Wednesday, June 20, 2007

Beware The Evil Shadow

Evil Shadow Object-oriented programming principles have been an excellent addition to software development but one component that inevitably appears in OO languages has confounded me by it's uselessness. In VB.NET it is known as the "Shadows" modifier, in C# it is found in class member declarations sharing the name "new".

The purpose of this modifier keyword is to allow a subclass to redefine a property, field, or method of the base class where the base class has not been declared "Overridable" or "virtual" in VB.NET or C# respectively. Unfortunately it suffers from a major drawback, as demonstrated by the following code:

class Base
{
   virtual public string Extendable() { return "Extend"; }
   public string Locked() { return "Lock"; }
}

class Foo : Base
{
   override public string Extendable() { return "Food"; }
   new public string Locked() { return "Picked"; }
}

Base b = new Base();
b.Extendable(); // returns "Extend"
b.Locked(); // returns "Lock"

Foo f = new Foo();
f.Extendable(); // returns "Food"
f.Locked(); // returns "Picked"

Base bf = new Foo();
bf.Extendable(); // returns "Food"
bf.Locked(); // returns "Lock" !!!

As you can see, if the Foo methods are called via a Foo-typed variable, there is no difference between shadowing and overriding.
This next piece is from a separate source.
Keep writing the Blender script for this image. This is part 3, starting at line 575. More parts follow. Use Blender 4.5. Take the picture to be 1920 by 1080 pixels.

However, as soon as you call a Foo method via a Base-typed variable, or pass a Foo instance to another class expecting a Base, you lose the functionality of Foo.

If "new" is omitted from Foo's implementation of Locked, Visual Studio reports an error: The keyword 'new' is required on 'Locked' because it hides method 'Base.Locked()'. It is very easy for someone to simply add the keyword as required with realising the consequences.

Occasionally, all you might want to do is utilise some existing behaviour in a base class and add some more features and shadowing or member hiding is fine. The fact that you have used shadowing is not obvious in the calling code though.

Most of the time, I want to alter the behaviour of a base class and pass my new subclass to existing code, perhaps in the Framework, that is only expecting the base type. Beware.

Thursday, June 21, 2007 4:43:43 AM (Cen. Australia Standard Time, UTC+09:30)
Drawback? That's not a drawback at all. Its completely obvious if you understand how vtables work in .NET. Is this different in any OO language? How'd ya like it if somebody new'd all over your "foo" method, so every time you did "this.foo()" in your class you'd be running some code written by a dope that extended your base class? Uncool. Definitely uncool.
Thursday, June 21, 2007 8:13:59 AM (Cen. Australia Standard Time, UTC+09:30)
Hi McGurk,

Thanks for your comment.

I'm not suggesting that the Shadows/new modifiers or their equivalent in any other language should be changed to allow the developer to forcefully override functionality in a base class that has been marked as non-overridable. That's a whole other blog post. However, to a developer less familiar with the specifics of these modifiers it could misconstrued that it has allowed such an override to occur, especially when the compiler error makes it sound so easy.

Personally, in every situation I've encountered, it would be more readable to use a different name for the new method instead of hiding the base, or in the worst case, it would probably be less fragile to rewrite the required behaviour instead of inheriting it. Ultimately though, the need for shadowing exists solely for the situation of trying to override base functionality that cannot be marked virtual because either someone else wrote it, or it's locked down for version compatibility.